The Streaming Elephant
Frankenstein earned approximately $422K in limited theatrical release before moving to Netflix, where it became a streaming sensation with 29 million views in its first three days. This makes it one of the lowest-grossing theatrical releases to ever win an Oscar in a craft category.
The film cost $120M to produce, making its theatrical ROI effectively zero. But the Academy judged the costumes, not the distribution model. Del Toro's Gothic vision for Mary Shelley's 1818 novel required period costumes that spanned early 19th-century European aristocracy and the Creature's patchwork wardrobe.
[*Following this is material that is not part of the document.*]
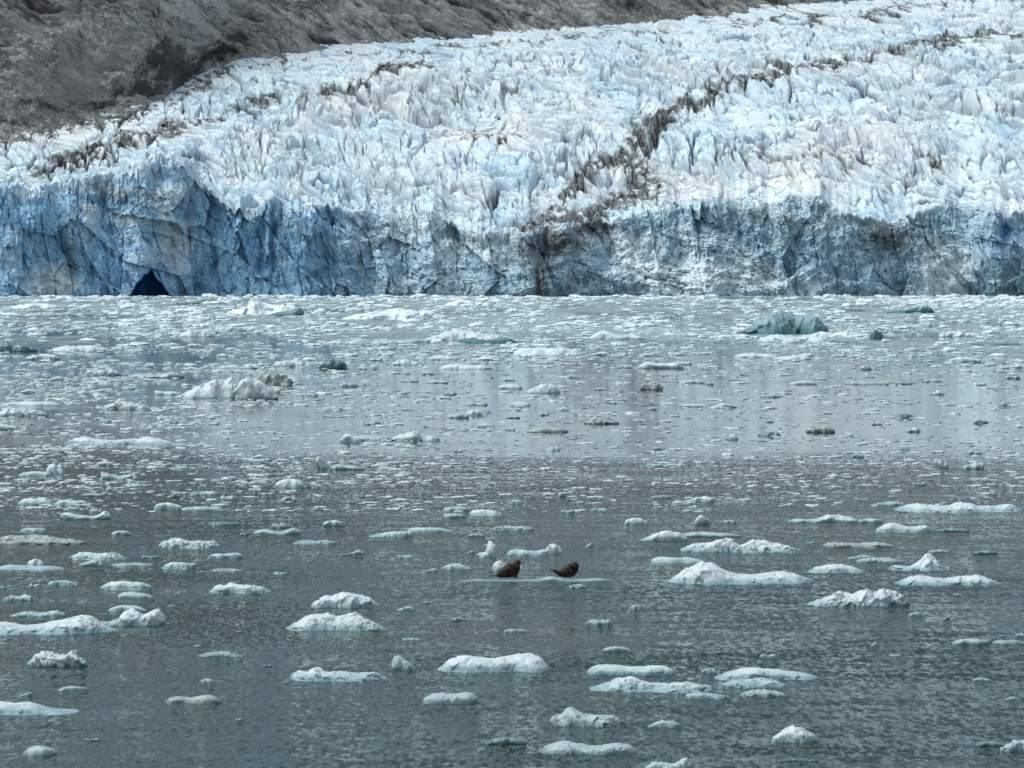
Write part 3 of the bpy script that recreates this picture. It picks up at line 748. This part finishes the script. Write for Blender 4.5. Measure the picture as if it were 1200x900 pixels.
# larger bergs with parts
def berg(label, parts, x, yb):
    X0, Y0 = on_water(x, yb)
    e = bpy.data.objects.new('iceberg', None); COL.objects.link(e); e.location = (X0, Y0, 0)
    tag(e, label, 'iceberg')
    for j, (nm, x0, x1, y, hs, m, lump, pl) in enumerate(parts):
        make_floe(nm, x0, x1, y, hs, m, pl, None, None, int(x) * 3 + j * 17, .6, lump, e, .35)
        TAKEN.append((x0, x1, y, max(hs), label))
berg('dark teal tilted iceberg with white rubble along its foot', [
    ('ice_body', 866, 970, 392, [2,6,13,19,20,27,31,28,25,23,26,24,9], 'k', .27, 'dark teal slanting body'),
    ('rubble_foot', 888, 975, 401, [4,7,9,6,7,8,6,3], 'w', .45, 'white rubble'),
    ('rubble_foot', 945, 1022, 396, [5,7,6,8,5,6], 'w', .45, 'white rubble')], 918, 392)
berg('bright white iceberg with two rounded lobes split by a cleft', [
    ('front_lobe', 206, 279, 467, [3,8,14,22,26,25,20], 'w', .25, None),
    ('rear_lobe', 272, 326, 468, [14,24,27,25,20,14,4], 'w', .25, None),
    ('low_tail', 181, 213, 463, [7,4,4,3], 'w', .3, None)], 262, 467)
berg('pale blue distant iceberg with a small spire and teal flank', [
    ('ice_body', 266, 355, 369, [3,6,8,12,25,16,13,12,13,12,6], 'b', .3, None),
    ('teal_flank', 314, 356, 371, [3,6,7,12,9], 'k', .25, 'teal lower flank')], 312, 369)
berg('white topped iceberg with a teal undercut edge and long low tail', [
    ('snowy_top', 488, 606, 401, [3,5,8,14,17,15,13,11,10,8,4], 'w', .3, None),
    ('teal_edge', 530, 606, 403, [3,6,8,4,6,8,5], 'k', .25, 'teal undercut edge'),
    ('low_tail', 433, 505, 402, [3,4,4,5,5], 'c', .3, None)], 548, 402)

# ---------------------------------------------------------------- the seals and their raft
make_floe('ice_floe', 538, 720, 682, [2,3,4,3,3,3,3,3,3,4,8,5,3,4,4,5,5,3], 'c', 'long thin low raft on which both seals lie', 'ice floe', None, 9001, .12, .12)

def lofted(bm, pts, nseg=16):
    rings = []
    n = len(pts)
    for i, (p, a, b) in enumerate(pts):
        p = Vector(p); t = (Vector(pts[min(i + 1, n - 1)][0]) - Vector(pts[max(i - 1, 0)][0])).normalized()
        ref = Vector((0, 1, 0)) if abs(t.y) < .9 else Vector((0, 0, 1))
        s = t.cross(ref).normalized(); q = s.cross(t).normalized()
        rings.append([bm.verts.new(p + s * (a * math.cos(k * 2 * math.pi / nseg)) + q * (b * math.sin(k * 2 * math.pi / nseg))) for k in range(nseg)])
    for r0, r1 in zip(rings[:-1], rings[1:]):
        for k in range(nseg):
            bm.faces.new((r0[k], r0[(k + 1) % nseg], r1[(k + 1) % nseg], r1[k]))
    bm.faces.new(rings[0][::-1]); bm.faces.new(rings[-1])

def seal_material(name, back, belly):
    t = NT(name); p = t.n('ShaderNodeTexCoord').outputs['Object']
    n = t.noise(p, 5.0, 5, .65); n2 = t.noise(p, 14.0, 3, .6)
    z = t.n('ShaderNodeSeparateXYZ', {0: p}).outputs[0]
    c = t.mix(t.ramp(n2, .5, .68, 0, .7), back, tuple(v * .35 for v in back))
    c = t.mix(t.math('MULTIPLY', t.ramp(n, .5, .66), .8), c, belly)
    t.bsdf(Base_Color=c, Roughness=.5, Specular_IOR_Level=.12, Normal=t.bump(n2, .01, .6))
    return t.m

def make_seal(label, loc, spine, limbs, mat, eyes, nose, rz):
    bm = bmesh.new()
    lofted(bm, [(q, a * 1.28, b * 1.27) for q, a, b in spine])
    for l in limbs: lofted(bm, l, 10)
    bmesh.ops.recalc_face_normals(bm, faces=bm.faces)
    me = bpy.data.meshes.new('tmp'); bm.to_mesh(me); bm.free()
    o = bpy.data.objects.new('seal', me); COL.objects.link(o)
    md = o.modifiers.new('r', 'REMESH'); md.mode = 'VOXEL'; md.voxel_size = .022
    sm = o.modifiers.new('s', 'SMOOTH'); sm.iterations = 5
    dg = bpy.context.evaluated_depsgraph_get(); dg.update()
    m2 = bpy.data.meshes.new_from_object(o.evaluated_get(dg)); o.modifiers.clear(); o.data = m2
    bpy.data.meshes.remove(me); m2.name = 'seal'
    for p in m2.polygons: p.use_smooth = True
    m2.materials.clear(); m2.materials.append(mat)
    o.location = loc; o.rotation_euler = (0, 0, rz)
    tag(o, label, 'seal', 'seals resting on the ice')
    for nm, lst, r in (('eye', eyes, .028), ('nose', [nose], .035)):
        for c in lst:
            b = bmesh.new(); bmesh.ops.create_uvsphere(b, u_segments=10, v_segments=8, radius=r)
            mm = bpy.data.meshes.new(nm); b.to_mesh(mm); b.free(); mm.materials.append(M_EYE); add(nm, mm, c, o)
    return o
e_ = NT('wet_black'); e_.bsdf(Base_Color=(.006, .006, .006), Roughness=.15); M_EYE = e_.m

def on_raft(px):
    x, y = on_water(px, 682); return Vector((x, y, 0))
# first seal: hind end low at the left, chest and turned away head high at the right
p1 = on_raft(596); p1.y += 1.0; p1.x *= 1 + 1.0 / p1.y; p1.z = .16
make_seal('plump reddish brown seal beside the white snow block, head turned away', p1,
    [((-.74, .05, .09), .03, .05), ((-.60, .03, .12), .09, .10), ((-.38, .0, .22), .19, .21), ((-.12, -.02, .34), .29, .31), ((.16, -.04, .45), .35, .37),
     ((.34, .0, .54), .29, .31), ((.43, .05, .66), .22, .24), ((.46, .08, .76), .165, .18), ((.50, .12, .83), .15, .155), ((.57, .18, .84), .13, .13), ((.65, .25, .81), .08, .07), ((.68, .28, .80), .045, .045)],
    [[((-.66, -.02, .10), .05, .07), ((-.84, -.10, .10), .035, .10), ((-.98, -.16, .14), .015, .12)],
     [((-.66, .08, .10), .05, .07), ((-.84, .15, .08), .035, .10), ((-.96, .22, .10), .015, .12)],
     [((.22, -.32, .26), .07, .05), ((.34, -.44, .10), .09, .035), ((.46, -.52, .03), .07, .02)],
     [((.26, .28, .26), .07, .05), ((.38, .40, .10), .09, .035), ((.5, .46, .03), .07, .02)]],
    seal_material('brown_seal_fur', (.022, .012, .008), (.075, .046, .028)), [(.55, .29, .91), (.66, .12, .90)], (.71, .305, .81), math.radians(0))
# second seal: hind flippers lifted at the left, belly on the ice, raised spotted head at the right
p2 = on_raft(662); p2.y += 1.0; p2.x *= 1 + 1.0 / p2.y; p2.z = .17
make_seal('dark mottled seal on the raft with head and hind flippers raised', p2,
    [((-.62, .06, .40), .05, .06), ((-.50, .05, .33), .09, .10), ((-.32, .04, .26), .15, .17), ((-.10, .02, .28), .22, .24), ((.14, .0, .34), .29, .31),
     ((.36, -.04, .44), .31, .33), ((.50, -.12, .58), .25, .28), ((.54, -.22, .69), .19, .20), ((.53, -.34, .71), .155, .155), ((.52, -.46, .67), .10, .09), ((.515, -.53, .65), .055, .05)],
    [[((-.56, .0, .37), .05, .06), ((-.72, -.06, .44), .03, .10), ((-.88, -.12, .47), .012, .12)],
     [((-.56, .1, .37), .05, .06), ((-.72, .17, .42), .03, .10), ((-.86, .22, .50), .012, .12)],
     [((.30, -.28, .26), .07, .05), ((.26, -.42, .10), .09, .035), ((.22, -.50, .03), .07, .02)],
     [((.42, .26, .26), .07, .05), ((.46, .40, .10), .09, .035), ((.5, .48, .03), .07, .02)]],
    seal_material('spotted_seal_fur', (.012, .009, .007), (.105, .078, .050)), [(.445, -.43, .76), (.60, -.43, .76)], (.515, -.56, .665), math.radians(8))

# ---------------------------------------------------------------- smaller countable chunks, each told apart by its neighbour
def free(x0, x1, y, pad=3):
    for (a, b, yy, h, _) in TAKEN:
        if x0 < b + pad and x1 > a - pad and y - 9 < yy + 2 and y > yy - h - 3: return False
    return True
NAMED = list(TAKEN); used = set(); made = 0; tries = 0
SH = [('small flat', [3,4,4,3]), ('small humped', [3,7,6,3]), ('small pointed', [2,4,8,4]), ('small two lumped', [4,6,3,6,4]), ('low ragged', [3,5,3,4,5,3]), ('tiny', [3,5,3])]
while made < 128 and tries < 20000:
    tries += 1
    z_ = random.random()
    y = 372 + 105 * random.random() ** 1.2 if z_ < .62 else 480 + 400 * random.random() ** 1.3
    x = random.uniform(0, 1200)
    if y < 560 and x > 780 and random.random() < .5: continue
    nm, hs = random.choice(SH)
    wd = random.uniform(12, 30) if y < 480 else random.uniform(9, 22)
    if nm == 'tiny': wd = random.uniform(8, 12)
    if not free(x - wd / 2, x + wd / 2, y): continue
    best = min(NAMED, key=lambda f: math.hypot((f[0] + f[1]) / 2 - x, 2.0 * (f[2] - y)))
    dx_ = x - (best[0] + best[1]) / 2; dy_ = best[2] - y
    if abs(dx_) > abs(dy_) * 1.6: rel = 'just left of' if dx_ < 0 else 'just right of'
    else: rel = 'just behind' if dy_ > 0 else 'just in front of'
    ice = random.choice('wwwwccc')
    col = {'w': 'white', 'c': 'glassy', 'd': 'grey'}[ice]
    tail = best[4]
    lab = f'{nm} {col} chunk {rel} the {tail}'
    if len(lab.split()) > 16: continue
    key = (rel, tail)
    if key in used: continue
    used.add(key)
    k = random.uniform(.6, .9)
    make_floe('ice_chunk', x - wd / 2, x + wd / 2, y, [h * k for h in hs], ice, lab, 'ice chunk', 'small ice chunks between the floes', 5000 + made * 7)
    made += 1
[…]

The craftsmanship was undeniable.
Del Toro's Craft Oscar History
This is the third del Toro film to win craft Oscars, following Pan's Labyrinth (3 wins: Art Direction, Cinematography, Makeup) and The Shape of Water (4 wins including Production Design). Del Toro's films have now won 10 craft Oscars across three films. His visual sensibility is the Academy's favorite playground for craft categories.
The Cast
Oscar Isaac as Victor Frankenstein, Jacob Elordi as the Creature, Mia Goth, and Christoph Waltz. The film holds an 85% RT critics score and a 95% audience score, the highest audience score for any del Toro film.
Data Verdict
Frankenstein's three craft wins on $422K theatrical prove that the Academy now evaluates craft categories independently of distribution model. This is a watershed moment for streaming. By critical scores alone (85% RT, 7.4 IMDb), it falls below several competitors. But craft categories have always been about the work itself, not the box office, and Frankenstein's visual design is extraordinary by any measure.